The poem was originally titled “The Rime of the Ancyent Marinere,” and even with the spelling slightly modernized, the archaism of the piece can seem rather self-conscious. Coleridge deliberately avoids including anything that would date the poem’s events too precisely, and many of his descriptive touches suggest a time several centuries before the poem was written. “The merry minstrelsy” nodding their heads, along with the other details of the wedding feast, are positively medieval, and so is such diction as “Eftsoons his hand dropt he.” The poem’s frequent repetition seems even more antiquated, since it evokes a time when ballads were recited and passed down orally, when repetition made matters easier for the bard. A line like “The Wedding Guest here beat his breast” reinforces this sense of antiquity in several different ways. First, it is repeated. Second, it contains an internal rhyme (which, like repetition, was used as an aid to memory by poets who recited or sang their ballads). Third, the very gesture of beating one’s breast is biblical and dramatic.

The rhyme scheme of each stanza is typically abcb, but the first and third lines often have internal rhymes, and occasionally a stanza which demands particular emphasis varies from the four-line pattern, usually with six lines rhymed abcbdb.

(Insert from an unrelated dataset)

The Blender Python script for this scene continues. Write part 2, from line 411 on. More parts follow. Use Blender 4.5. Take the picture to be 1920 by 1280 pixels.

One of the best-known stanzas in the poem takes this form:

Like one, that on a lonesome road
Doth walk in fear and dread,
And having once turned round walks on,
And turns no more his head;
Because he knows, a frightful fiend
Doth close behind him tread.

These lines are so famous partly because Mary Shelley quotes them in Frankenstein, as Victor is pursued by the creature. The thumping repetition of the end rhymes (all of which rhyme with “dead,” not to mention the heaviness of “lead”) combines with the anaphora, the polysyndeton, and the alliteration of “frightful fiend” to lend a rhetorical weight to this stanza that make it sound almost like a hymn or dirge.

The archaic, biblical language also gives proverbial force to many of the ancient mariner’s statements. This is particularly true at the end of the poem, when the mariner is delivering the moral to both the wedding guest and the reader:

He prayeth best, who loveth best
All things both great and small;
For the dear God who loveth us,
He made and loveth all.

The word “loveth” is repeated three times in four lines, and each phrase is gnomic and memorable. Coleridge and Wordsworth did not quite agree on their didactic purpose in the Lyrical Ballads, but they were both preaching, and Coleridge’s message here is clear and forcefully expressed, despite the obscurity of many other passages in the poem. Indeed, the simple final message is all the more powerful for having passed through so much mystery and terror. While Wordsworth talked about the effect of nature on the soul, Coleridge was concerned primarily with love and the way in which love formed the basis of prayer—as when the mariner’s love for the beauty of the sea snakes finally allows him to pray after that release had long been denied him.

The poem ends with another mystery. Just as the ancient mariner has to keep wandering, like the Wandering Jew who was perpetually punished for sneering at Christ on the cross (and who was a frequent figure in Romantic literature), so the reader has to keep searching for meaning. Although love is the answer, the poem does not end with love, but with sadness and wisdom on the part of the wedding guest. The reader is left alone to determine why the wedding guest is sad. Perhaps it is out of compassion for the ordeals of the ancient mariner, and further out of what the Roman poet Virgil called lacrimae rerum, the sadness of things. This sadness presents a reminder that the prayer and love stressed only two stanzas before must be constantly renewed to refresh the soul.